[R-meta] Unrealistic confidence limits for heterogeneity?

Sun, Apr 2, 2023 7:02 AM

Interesting point.

Just to note: Right now, a warning is already issued when tau2.min is set to a value lower than -min(vi) (as it then automatically sets tau2.min to -min(vi)). This is also documented (https://wviechtb.github.io/metafor/reference/rma.uni.html#note-1):

rma(yi, vi, data=dat, control=list(tau2.min=-1))
[...]
Warning message:
Value of 'tau2.min' constrained to -min(vi) = -0.1212.

Also, the function prevents shenanigans like trying to force tau^2 to be smaller than -min(vi):

rma(yi, vi, data=dat, tau2=-1)

Error in rma(yi, vi, data = dat, tau2 = -1) :
  Some marginal variances are negative.

But if the *estimate* is equal to tau2.min, then there is no further note about this (except that the user will see that in the output). In a way, this is no different than when tau^2 is estimated to be 0 (under the default tau2.min=0 setting).

Technically, it is not even possible to fit the model with tau2 = -min(vi) with ML/REML estimation, since this will lead to division by zero:

rma(yi, vi, data=dat, tau2=-min(vi))

Error in rma(yi, vi, data = dat, tau2 = -min(vi)) :
  Division by zero when computing the inverse variance weights.

The step halving algorithm that is used as part of ML/REML estimation in rma.uni() should essentially prevent that the estimate can actually hit -min(vi).

One can of course construct a dataset where the likelihood profile peaks essentially at -min(vi) (or rather, just a smidge above it), which might suggest that a value of tau^2 that is even smaller than -min(vi) could lead to an even larger likelihood, but then one would have to allow negative weights.

Best,
Wolfgang

-----Original Message-----
From: Michael Dewey [mailto:lists at dewey.myzen.co.uk]
Sent: Sunday, 02 April, 2023 12:10
To: R Special Interest Group for Meta-Analysis
Cc: Viechtbauer, Wolfgang (NP)
Subject: Re: [R-meta] Unrealistic confidence limits for heterogeneity?

This raises the question of what to do when an estimate is at the
boundary of the parameter space (or beyond it). Is it worth warning the
user that this may have happened (ie the lower bound is at -min(vi)? It
suggests to me that the user has here an attempt to fit a model to a
dataset which is inadequate for that model.

Michael

On 01/04/2023 13:17, Viechtbauer, Wolfgang (NP) via R-sig-meta-analysis
wrote:

Hi James,

Your example made me realize some tricky issues when tau2.min is set to -

min(vi) (which is the smallest value of tau2.min allowed, since otherwise vi +
tau^2 could become negative) and one then wants to compute CIs for tau^2 (in your
example, confint() fails with res2). In the devel version, I now push tau2.min
just slightly above -min(vi) in confint() that hopefully deals with this issue (a
bit of a hack but seems to work, at least in your example).

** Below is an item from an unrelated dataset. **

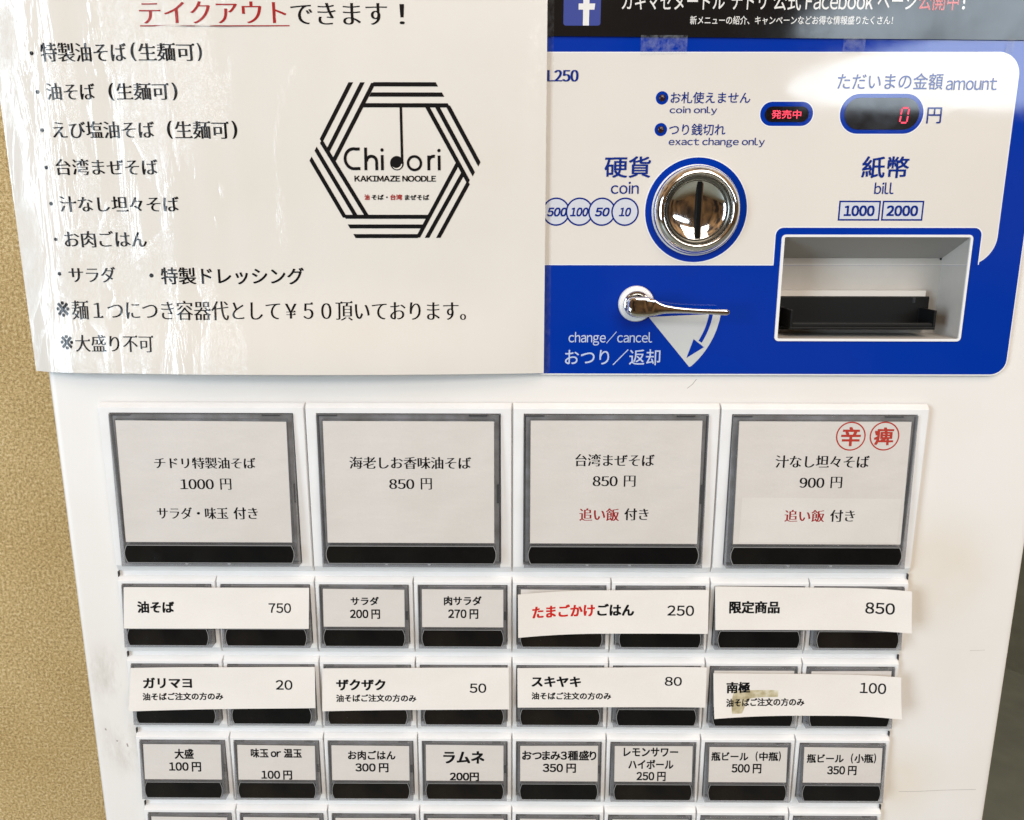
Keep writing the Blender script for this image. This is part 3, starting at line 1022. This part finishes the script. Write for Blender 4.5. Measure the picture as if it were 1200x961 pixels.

res2 <- rma(yi, vi, data=dat, control=list(tau2.min=-min(vi)))
res2
confint(res2)
confint(res2, type="PL")
res2 <- rma(yi, vi, data=dat, method="GENQ", weights=1/vi,

control=list(tau2.min=-min(vi)))

confint(res2)

Best,
Wolfgang

-----Original Message-----
From: R-sig-meta-analysis [mailto:r-sig-meta-analysis-bounces at r-project.org]

On

Behalf Of James Pustejovsky via R-sig-meta-analysis
Sent: Thursday, 30 March, 2023 19:00
To: R Special Interest Group for Meta-Analysis
Cc: James Pustejovsky
Subject: Re: [R-meta] Unrealistic confidence limits for heterogeneity?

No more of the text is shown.